Tuesday, November 8, 2011

Even the electorate is fed up. The mood is out there: we must seize the time

A new Wall Street Journal/NBC poll reveals what we already know, that the anger at the corporations, bankers and their political parties among the US population is at an all time high. The WSJ/NBC survey  finds that the electorate  "is convinced that the country's economic structure favor an affluent elite..."
Not only that, it also confirms that the nation is very polarized and divided as torn over whether or not President Obama and the Democrats or the other Wall Street party, the Republicans can get the country out of the mess its in.

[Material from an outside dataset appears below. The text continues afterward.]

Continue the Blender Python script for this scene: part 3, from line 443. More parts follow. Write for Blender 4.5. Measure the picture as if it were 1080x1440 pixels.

The journal says that half of the voters identity as Tea Party with the other half identifying with the Occupy Wall Street Movement. Fifty four percent of those polled believe the present economic troubles are "the start of a long term national decline not a tough period the US will get through."

This we must remember is the electorate.  Most workers in the US are so disgusted with the political situation that they have withdrawn from the electoral process entirely. The failure of the heads of organized Labor to provide an alternative in the political sphere while supporting concession on the job and in society in general has increased the disgust and disillusionment so many Americans feel.

"More than three quarters of those polled say the national economic structure is out of balance and favors a very small proportion of the rich over the rest of the country" writes the WSJ. Sixty percent agree with the idea that the US needs to "reduce the power of major banks and corporations as well as end tax breaks for the affluent and corporations."

The objective situation is more favorable than it has been for a long time for a mass movement to arise that can change the course of society through mass action and out of such actions the running of political candidates rooted in that movement and totally independent of and opposed to the two Wall Street parties.

The nationalisation of the banks and financial institutions which was prominent in the period immediately after the crash is something that should be brought to the forefront again.  No on can oppose the idea of regulation but we can't regulate something we don't own and control.

We must reflect on the fact that this is the electorate.  Most Americans don't bother to vote, not because they are apathetic as some say but because they have given up for a lack of an alternative.  The opportunity to build that alternative is with us.